### [EXERCISE PROMPT]
Reproduce every entry below precisely; do not include the pictures.
━━━━━ RECORDS PROVIDED ━━━━━
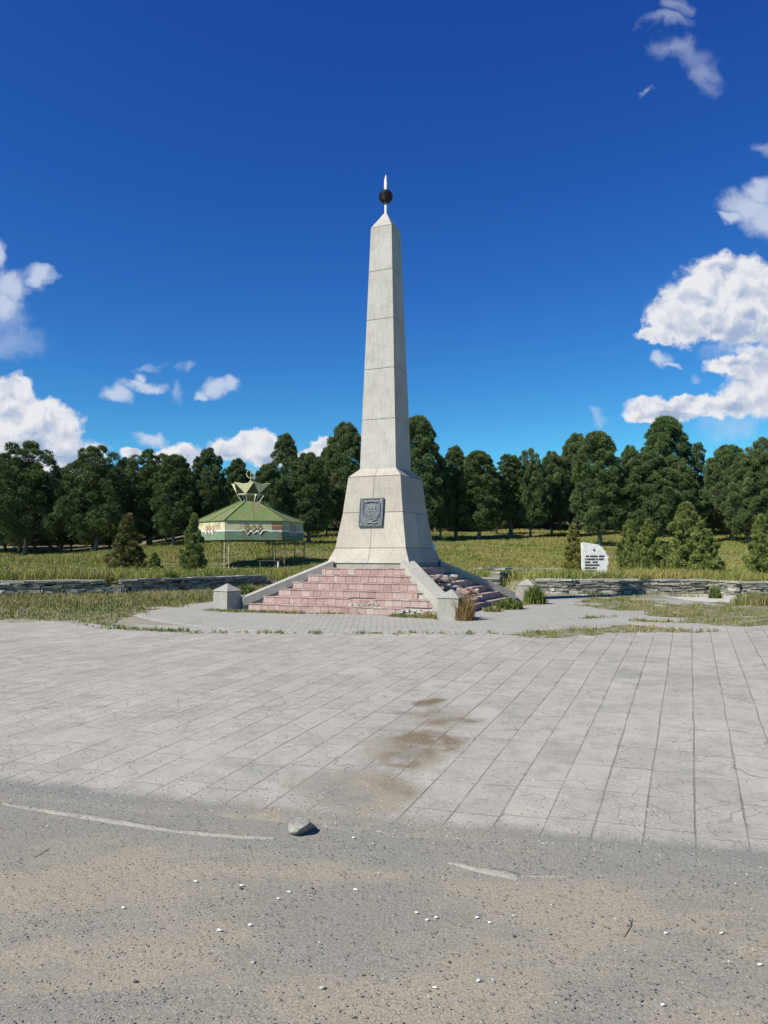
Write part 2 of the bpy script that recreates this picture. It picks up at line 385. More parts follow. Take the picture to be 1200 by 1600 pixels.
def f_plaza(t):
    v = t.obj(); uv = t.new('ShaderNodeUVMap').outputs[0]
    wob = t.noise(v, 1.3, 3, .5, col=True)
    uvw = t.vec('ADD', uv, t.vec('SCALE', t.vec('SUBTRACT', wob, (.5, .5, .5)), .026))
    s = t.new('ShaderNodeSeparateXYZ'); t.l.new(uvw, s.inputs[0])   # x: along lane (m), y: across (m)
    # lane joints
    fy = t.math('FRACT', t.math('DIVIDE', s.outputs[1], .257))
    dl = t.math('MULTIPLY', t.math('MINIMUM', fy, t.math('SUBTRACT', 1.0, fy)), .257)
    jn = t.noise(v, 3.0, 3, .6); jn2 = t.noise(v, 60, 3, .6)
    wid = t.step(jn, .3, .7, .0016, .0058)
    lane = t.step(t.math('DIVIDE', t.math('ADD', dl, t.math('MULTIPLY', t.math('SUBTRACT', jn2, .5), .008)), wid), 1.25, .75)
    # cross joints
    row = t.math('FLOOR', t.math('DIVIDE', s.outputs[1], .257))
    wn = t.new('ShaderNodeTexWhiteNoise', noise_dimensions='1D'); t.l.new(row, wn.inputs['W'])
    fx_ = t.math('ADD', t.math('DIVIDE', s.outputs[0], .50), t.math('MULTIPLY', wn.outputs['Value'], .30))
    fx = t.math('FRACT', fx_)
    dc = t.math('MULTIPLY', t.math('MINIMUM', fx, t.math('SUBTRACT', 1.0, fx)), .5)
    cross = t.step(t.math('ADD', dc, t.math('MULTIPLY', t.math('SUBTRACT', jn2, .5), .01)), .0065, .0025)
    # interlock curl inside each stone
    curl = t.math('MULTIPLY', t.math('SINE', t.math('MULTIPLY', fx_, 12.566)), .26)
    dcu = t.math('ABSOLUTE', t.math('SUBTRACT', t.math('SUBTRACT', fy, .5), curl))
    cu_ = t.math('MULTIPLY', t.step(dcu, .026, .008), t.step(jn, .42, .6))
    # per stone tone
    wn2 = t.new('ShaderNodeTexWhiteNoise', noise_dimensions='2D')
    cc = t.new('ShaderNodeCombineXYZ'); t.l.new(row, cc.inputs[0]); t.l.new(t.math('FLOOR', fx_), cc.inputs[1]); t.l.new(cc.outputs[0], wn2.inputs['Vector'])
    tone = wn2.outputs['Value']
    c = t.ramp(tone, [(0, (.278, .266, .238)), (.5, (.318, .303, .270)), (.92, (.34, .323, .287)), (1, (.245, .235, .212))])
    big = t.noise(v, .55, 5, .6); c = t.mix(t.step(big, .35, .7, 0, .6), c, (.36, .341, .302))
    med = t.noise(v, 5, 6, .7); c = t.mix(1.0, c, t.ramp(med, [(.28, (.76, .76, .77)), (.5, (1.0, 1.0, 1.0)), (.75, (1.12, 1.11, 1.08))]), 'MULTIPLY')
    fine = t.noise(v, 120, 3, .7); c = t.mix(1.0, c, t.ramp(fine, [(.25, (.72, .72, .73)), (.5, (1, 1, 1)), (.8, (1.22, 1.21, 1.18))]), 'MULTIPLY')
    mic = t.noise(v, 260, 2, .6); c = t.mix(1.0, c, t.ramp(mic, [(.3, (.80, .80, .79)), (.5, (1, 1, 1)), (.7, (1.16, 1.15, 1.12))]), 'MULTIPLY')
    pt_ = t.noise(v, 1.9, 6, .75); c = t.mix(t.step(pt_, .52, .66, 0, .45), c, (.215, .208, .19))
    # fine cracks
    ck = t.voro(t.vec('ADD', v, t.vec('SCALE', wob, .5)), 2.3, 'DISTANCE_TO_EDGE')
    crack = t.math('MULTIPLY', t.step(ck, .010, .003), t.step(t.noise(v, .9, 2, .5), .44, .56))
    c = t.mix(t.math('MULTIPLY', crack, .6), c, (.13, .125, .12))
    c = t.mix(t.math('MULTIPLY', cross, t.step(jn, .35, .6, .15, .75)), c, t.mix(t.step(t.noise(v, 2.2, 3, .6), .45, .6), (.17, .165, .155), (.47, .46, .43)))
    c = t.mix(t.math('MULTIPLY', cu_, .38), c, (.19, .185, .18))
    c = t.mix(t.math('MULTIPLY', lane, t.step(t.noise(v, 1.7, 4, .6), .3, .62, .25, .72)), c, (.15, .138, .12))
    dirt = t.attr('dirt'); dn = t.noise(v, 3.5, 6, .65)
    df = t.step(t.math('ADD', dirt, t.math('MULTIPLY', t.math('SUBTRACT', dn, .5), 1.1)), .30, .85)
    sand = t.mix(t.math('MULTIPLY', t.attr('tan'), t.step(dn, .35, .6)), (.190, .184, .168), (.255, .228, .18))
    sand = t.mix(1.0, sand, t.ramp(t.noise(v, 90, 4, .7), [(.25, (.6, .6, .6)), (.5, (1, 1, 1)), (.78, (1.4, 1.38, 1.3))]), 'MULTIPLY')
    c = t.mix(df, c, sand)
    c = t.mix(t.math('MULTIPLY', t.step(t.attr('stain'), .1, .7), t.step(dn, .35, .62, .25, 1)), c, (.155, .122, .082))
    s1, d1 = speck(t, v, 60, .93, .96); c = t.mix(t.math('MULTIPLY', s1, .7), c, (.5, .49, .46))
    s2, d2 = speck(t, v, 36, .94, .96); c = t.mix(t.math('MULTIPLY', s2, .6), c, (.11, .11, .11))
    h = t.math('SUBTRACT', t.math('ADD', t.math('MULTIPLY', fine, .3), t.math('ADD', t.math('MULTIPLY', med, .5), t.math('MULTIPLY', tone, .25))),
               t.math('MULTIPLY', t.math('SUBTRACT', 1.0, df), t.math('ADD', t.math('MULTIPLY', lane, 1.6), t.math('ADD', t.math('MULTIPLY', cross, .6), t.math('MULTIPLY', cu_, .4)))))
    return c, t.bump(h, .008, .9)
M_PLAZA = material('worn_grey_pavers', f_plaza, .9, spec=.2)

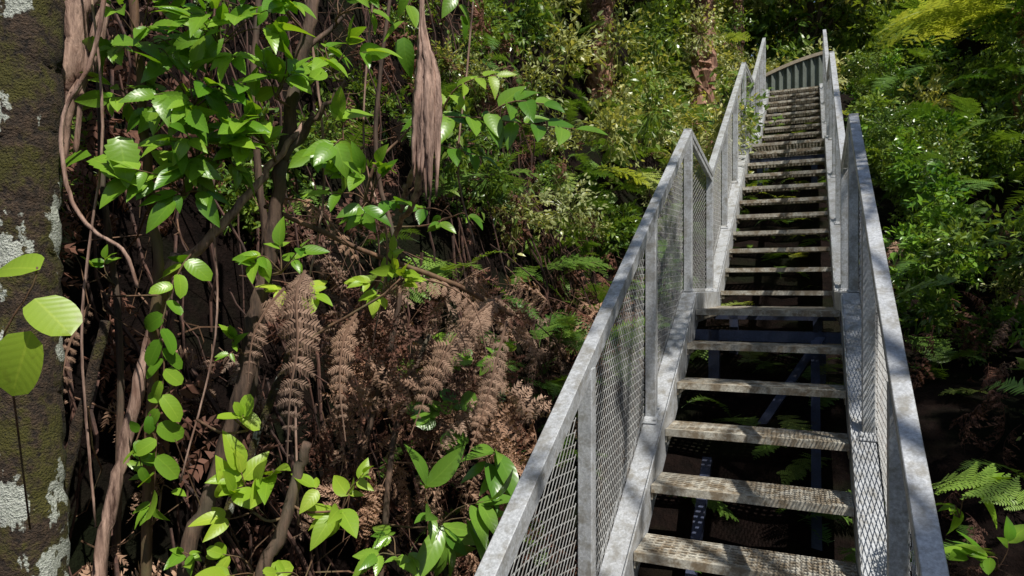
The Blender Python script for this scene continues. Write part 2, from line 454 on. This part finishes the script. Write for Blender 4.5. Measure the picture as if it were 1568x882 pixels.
━━━━━
### [WRITTEN ANSWER]
Write part 2 of the bpy script that recreates this picture. It picks up at line 385. More parts follow. Take the picture to be 1200 by 1600 pixels.
def f_plaza(t):
    v = t.obj(); uv = t.new('ShaderNodeUVMap').outputs[0]
    wob = t.noise(v, 1.3, 3, .5, col=True)
    uvw = t.vec('ADD', uv, t.vec('SCALE', t.vec('SUBTRACT', wob, (.5, .5, .5)), .026))
    s = t.new('ShaderNodeSeparateXYZ'); t.l.new(uvw, s.inputs[0])   # x: along lane (m), y: across (m)
    # lane joints
    fy = t.math('FRACT', t.math('DIVIDE', s.outputs[1], .257))
    dl = t.math('MULTIPLY', t.math('MINIMUM', fy, t.math('SUBTRACT', 1.0, fy)), .257)
    jn = t.noise(v, 3.0, 3, .6); jn2 = t.noise(v, 60, 3, .6)
    wid = t.step(jn, .3, .7, .0016, .0058)
    lane = t.step(t.math('DIVIDE', t.math('ADD', dl, t.math('MULTIPLY', t.math('SUBTRACT', jn2, .5), .008)), wid), 1.25, .75)
    # cross joints
    row = t.math('FLOOR', t.math('DIVIDE', s.outputs[1], .257))
    wn = t.new('ShaderNodeTexWhiteNoise', noise_dimensions='1D'); t.l.new(row, wn.inputs['W'])
    fx_ = t.math('ADD', t.math('DIVIDE', s.outputs[0], .50), t.math('MULTIPLY', wn.outputs['Value'], .30))
    fx = t.math('FRACT', fx_)
    dc = t.math('MULTIPLY', t.math('MINIMUM', fx, t.math('SUBTRACT', 1.0, fx)), .5)
    cross = t.step(t.math('ADD', dc, t.math('MULTIPLY', t.math('SUBTRACT', jn2, .5), .01)), .0065, .0025)
    # interlock curl inside each stone
    curl = t.math('MULTIPLY', t.math('SINE', t.math('MULTIPLY', fx_, 12.566)), .26)
    dcu = t.math('ABSOLUTE', t.math('SUBTRACT', t.math('SUBTRACT', fy, .5), curl))
    cu_ = t.math('MULTIPLY', t.step(dcu, .026, .008), t.step(jn, .42, .6))
    # per stone tone
    wn2 = t.new('ShaderNodeTexWhiteNoise', noise_dimensions='2D')
    cc = t.new('ShaderNodeCombineXYZ'); t.l.new(row, cc.inputs[0]); t.l.new(t.math('FLOOR', fx_), cc.inputs[1]); t.l.new(cc.outputs[0], wn2.inputs['Vector'])
    tone = wn2.outputs['Value']
    c = t.ramp(tone, [(0, (.278, .266, .238)), (.5, (.318, .303, .270)), (.92, (.34, .323, .287)), (1, (.245, .235, .212))])
    big = t.noise(v, .55, 5, .6); c = t.mix(t.step(big, .35, .7, 0, .6), c, (.36, .341, .302))
    med = t.noise(v, 5, 6, .7); c = t.mix(1.0, c, t.ramp(med, [(.28, (.76, .76, .77)), (.5, (1.0, 1.0, 1.0)), (.75, (1.12, 1.11, 1.08))]), 'MULTIPLY')
    fine = t.noise(v, 120, 3, .7); c = t.mix(1.0, c, t.ramp(fine, [(.25, (.72, .72, .73)), (.5, (1, 1, 1)), (.8, (1.22, 1.21, 1.18))]), 'MULTIPLY')
    mic = t.noise(v, 260, 2, .6); c = t.mix(1.0, c, t.ramp(mic, [(.3, (.80, .80, .79)), (.5, (1, 1, 1)), (.7, (1.16, 1.15, 1.12))]), 'MULTIPLY')
    pt_ = t.noise(v, 1.9, 6, .75); c = t.mix(t.step(pt_, .52, .66, 0, .45), c, (.215, .208, .19))
    # fine cracks
    ck = t.voro(t.vec('ADD', v, t.vec('SCALE', wob, .5)), 2.3, 'DISTANCE_TO_EDGE')
    crack = t.math('MULTIPLY', t.step(ck, .010, .003), t.step(t.noise(v, .9, 2, .5), .44, .56))
    c = t.mix(t.math('MULTIPLY', crack, .6), c, (.13, .125, .12))
    c = t.mix(t.math('MULTIPLY', cross, t.step(jn, .35, .6, .15, .75)), c, t.mix(t.step(t.noise(v, 2.2, 3, .6), .45, .6), (.17, .165, .155), (.47, .46, .43)))
    c = t.mix(t.math('MULTIPLY', cu_, .38), c, (.19, .185, .18))
    c = t.mix(t.math('MULTIPLY', lane, t.step(t.noise(v, 1.7, 4, .6), .3, .62, .25, .72)), c, (.15, .138, .12))
    dirt = t.attr('dirt'); dn = t.noise(v, 3.5, 6, .65)
    df = t.step(t.math('ADD', dirt, t.math('MULTIPLY', t.math('SUBTRACT', dn, .5), 1.1)), .30, .85)
    sand = t.mix(t.math('MULTIPLY', t.attr('tan'), t.step(dn, .35, .6)), (.190, .184, .168), (.255, .228, .18))
    sand = t.mix(1.0, sand, t.ramp(t.noise(v, 90, 4, .7), [(.25, (.6, .6, .6)), (.5, (1, 1, 1)), (.78, (1.4, 1.38, 1.3))]), 'MULTIPLY')
    c = t.mix(df, c, sand)
    c = t.mix(t.math('MULTIPLY', t.step(t.attr('stain'), .1, .7), t.step(dn, .35, .62, .25, 1)), c, (.155, .122, .082))
    s1, d1 = speck(t, v, 60, .93, .96); c = t.mix(t.math('MULTIPLY', s1, .7), c, (.5, .49, .46))
    s2, d2 = speck(t, v, 36, .94, .96); c = t.mix(t.math('MULTIPLY', s2, .6), c, (.11, .11, .11))
    h = t.math('SUBTRACT', t.math('ADD', t.math('MULTIPLY', fine, .3), t.math('ADD', t.math('MULTIPLY', med, .5), t.math('MULTIPLY', tone, .25))),
               t.math('MULTIPLY', t.math('SUBTRACT', 1.0, df), t.math('ADD', t.math('MULTIPLY', lane, 1.6), t.math('ADD', t.math('MULTIPLY', cross, .6), t.math('MULTIPLY', cu_, .4)))))
    return c, t.bump(h, .008, .9)
M_PLAZA = material('worn_grey_pavers', f_plaza, .9, spec=.2)

The Blender Python script for this scene continues. Write part 2, from line 454 on. This part finishes the script. Write for Blender 4.5. Measure the picture as if it were 1568x882 pixels.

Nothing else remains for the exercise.